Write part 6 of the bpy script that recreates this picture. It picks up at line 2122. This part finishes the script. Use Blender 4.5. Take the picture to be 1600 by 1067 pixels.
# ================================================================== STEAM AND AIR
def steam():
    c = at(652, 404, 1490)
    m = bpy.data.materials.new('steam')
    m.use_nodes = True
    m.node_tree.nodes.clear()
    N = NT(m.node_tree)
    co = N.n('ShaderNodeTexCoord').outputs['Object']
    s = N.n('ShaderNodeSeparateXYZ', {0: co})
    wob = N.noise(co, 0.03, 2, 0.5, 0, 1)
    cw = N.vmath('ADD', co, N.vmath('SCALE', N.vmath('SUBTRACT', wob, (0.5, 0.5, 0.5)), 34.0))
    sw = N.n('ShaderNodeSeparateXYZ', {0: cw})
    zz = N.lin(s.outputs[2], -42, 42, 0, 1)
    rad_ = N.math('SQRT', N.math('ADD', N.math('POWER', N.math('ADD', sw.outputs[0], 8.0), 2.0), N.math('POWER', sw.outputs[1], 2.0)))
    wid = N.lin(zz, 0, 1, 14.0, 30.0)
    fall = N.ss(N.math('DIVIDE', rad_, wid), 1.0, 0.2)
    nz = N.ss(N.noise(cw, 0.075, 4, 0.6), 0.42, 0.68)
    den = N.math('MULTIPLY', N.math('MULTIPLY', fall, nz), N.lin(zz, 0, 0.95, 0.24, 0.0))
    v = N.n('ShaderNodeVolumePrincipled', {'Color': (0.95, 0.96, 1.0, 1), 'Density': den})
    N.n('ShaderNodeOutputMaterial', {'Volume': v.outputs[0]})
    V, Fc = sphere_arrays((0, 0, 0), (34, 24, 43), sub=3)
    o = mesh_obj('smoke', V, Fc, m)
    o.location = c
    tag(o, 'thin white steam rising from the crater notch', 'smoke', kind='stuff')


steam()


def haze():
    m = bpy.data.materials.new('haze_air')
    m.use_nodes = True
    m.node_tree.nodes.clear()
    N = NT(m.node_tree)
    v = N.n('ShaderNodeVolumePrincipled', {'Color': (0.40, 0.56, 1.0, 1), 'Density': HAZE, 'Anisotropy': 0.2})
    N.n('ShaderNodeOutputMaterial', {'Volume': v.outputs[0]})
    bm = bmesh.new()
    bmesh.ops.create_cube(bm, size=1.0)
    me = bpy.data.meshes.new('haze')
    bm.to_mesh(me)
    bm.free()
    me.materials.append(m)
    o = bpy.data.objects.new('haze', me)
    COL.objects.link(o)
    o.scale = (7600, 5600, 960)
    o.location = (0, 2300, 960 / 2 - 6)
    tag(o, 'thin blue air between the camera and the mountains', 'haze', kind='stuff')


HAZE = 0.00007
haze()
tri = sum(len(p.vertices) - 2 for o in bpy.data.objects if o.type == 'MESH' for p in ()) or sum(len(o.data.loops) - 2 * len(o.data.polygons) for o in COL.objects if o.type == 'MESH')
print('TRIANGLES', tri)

◆ **What to do**:
Every line above needs to be retyped exactly.

◆ **Answer to this task**:
Write part 6 of the bpy script that recreates this picture. It picks up at line 2122. This part finishes the script. Use Blender 4.5. Take the picture to be 1600 by 1067 pixels.
# ================================================================== STEAM AND AIR
def steam():
    c = at(652, 404, 1490)
    m = bpy.data.materials.new('steam')
    m.use_nodes = True
    m.node_tree.nodes.clear()
    N = NT(m.node_tree)
    co = N.n('ShaderNodeTexCoord').outputs['Object']
    s = N.n('ShaderNodeSeparateXYZ', {0: co})
    wob = N.noise(co, 0.03, 2, 0.5, 0, 1)
    cw = N.vmath('ADD', co, N.vmath('SCALE', N.vmath('SUBTRACT', wob, (0.5, 0.5, 0.5)), 34.0))
    sw = N.n('ShaderNodeSeparateXYZ', {0: cw})
    zz = N.lin(s.outputs[2], -42, 42, 0, 1)
    rad_ = N.math('SQRT', N.math('ADD', N.math('POWER', N.math('ADD', sw.outputs[0], 8.0), 2.0), N.math('POWER', sw.outputs[1], 2.0)))
    wid = N.lin(zz, 0, 1, 14.0, 30.0)
    fall = N.ss(N.math('DIVIDE', rad_, wid), 1.0, 0.2)
    nz = N.ss(N.noise(cw, 0.075, 4, 0.6), 0.42, 0.68)
    den = N.math('MULTIPLY', N.math('MULTIPLY', fall, nz), N.lin(zz, 0, 0.95, 0.24, 0.0))
    v = N.n('ShaderNodeVolumePrincipled', {'Color': (0.95, 0.96, 1.0, 1), 'Density': den})
    N.n('ShaderNodeOutputMaterial', {'Volume': v.outputs[0]})
    V, Fc = sphere_arrays((0, 0, 0), (34, 24, 43), sub=3)
    o = mesh_obj('smoke', V, Fc, m)
    o.location = c
    tag(o, 'thin white steam rising from the crater notch', 'smoke', kind='stuff')


steam()


def haze():
    m = bpy.data.materials.new('haze_air')
    m.use_nodes = True
    m.node_tree.nodes.clear()
    N = NT(m.node_tree)
    v = N.n('ShaderNodeVolumePrincipled', {'Color': (0.40, 0.56, 1.0, 1), 'Density': HAZE, 'Anisotropy': 0.2})
    N.n('ShaderNodeOutputMaterial', {'Volume': v.outputs[0]})
    bm = bmesh.new()
    bmesh.ops.create_cube(bm, size=1.0)
    me = bpy.data.meshes.new('haze')
    bm.to_mesh(me)
    bm.free()
    me.materials.append(m)
    o = bpy.data.objects.new('haze', me)
    COL.objects.link(o)
    o.scale = (7600, 5600, 960)
    o.location = (0, 2300, 960 / 2 - 6)
    tag(o, 'thin blue air between the camera and the mountains', 'haze', kind='stuff')


HAZE = 0.00007
haze()
tri = sum(len(p.vertices) - 2 for o in bpy.data.objects if o.type == 'MESH' for p in ()) or sum(len(o.data.loops) - 2 * len(o.data.polygons) for o in COL.objects if o.type == 'MESH')
print('TRIANGLES', tri)